27 abril 2015

Trinitas Misterio [Julio Alberto Wong Un]

Para minha filha Paula,
Insistentemente. 





Há uma coisa bondosa em arrumar e revisar o antigo. Além de faxina e arrumação a gente acaba se deparando com objetos, fotografias, escritos e manuscritos de tempos que não existem. Ou melhor: existem adormecidos na memória de quem mantém essa parte do cérebro operacional e saudável. A minha, milagrosamente, se mantém ainda. 

Essa situação, também bondosa, faz com que eu exerça a vida rotineira com gratidão. 

Ontem domingo, procurando recibos e documentos para o cruel processo da declaração do IR, me deparei com velhos poemarios, daqueles que escrevia intensamente no tempo da faculdade. Um deles me chamou a atenção: uma fotocópia manuscrita em papel tamanho ofício. Na primeira página um desenho a tinta fina do Pablo Picasso, e o nome em latim: Trinitas Misterio. O mistério da trindade. 

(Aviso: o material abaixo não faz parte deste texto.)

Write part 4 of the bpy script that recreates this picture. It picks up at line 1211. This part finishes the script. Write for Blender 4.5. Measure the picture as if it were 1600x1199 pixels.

Sabe lá o que isso quer dizer. Fiz com 20 anos. Não sei mais quantas cópias foram feitas, a quem foi entregue, para quem foi escrito. Só sei que não era o tempo do fazer mas o de imaginar e elucubrar sobre a vida. Era o tempo da solidão e do que sequer imaginamos. 

Fui e sou tardio em tudo para os padrões ocidentais (criados em boa parte pela mídia e pelo mercado): primeiro beijo aos 18 (um desastre); primeira namorada aos 22 (um desastre longo); primeira transa aos 24 (mais desastres mas pelo menos foi divertido). E assim. Só vou repetir: aprendi verdadeiramente a transar aos 50 anos e fiz pos doutorado de beijar a partir dos 51. Lentidões. Defasagens. 

Mas para mim afirmação de que tudo é singular. E de que, ao invés do desespero por ter tudo no instante do impulso e do desejo, vale muito a pena esperar pela situação (exterior mas, principalmente, interior) e pela pessoa que irá nos transformar. 

Há, é claro, um componente de dádiva, de graça, de sorte. E de perseverar em uma fe nas possibilidades do Ser. E muito preparo. 

Não somos transformados se não estamos preparados. Nos preparando sempre. O lugar do mistério é o lugar do rotineiro. Só que, em geral, não o enxergamos. 

Aquela trindade e aquele fauno a tinta dizem calmos (desde seus mais de 30 anos de testemunhar o mundo): esse tempo de reunir os muitos que você é, é um tempo da esperança e do vento acariciando teu rosto. E tens a vida inteira para chegar àquele beijo, àquela  amada..... Àquele Ser que tu também és. 

Mas errar e tropeçar também são necessários. Afinal, é o mistério da tríade que é Uno. Trinitas Mistério.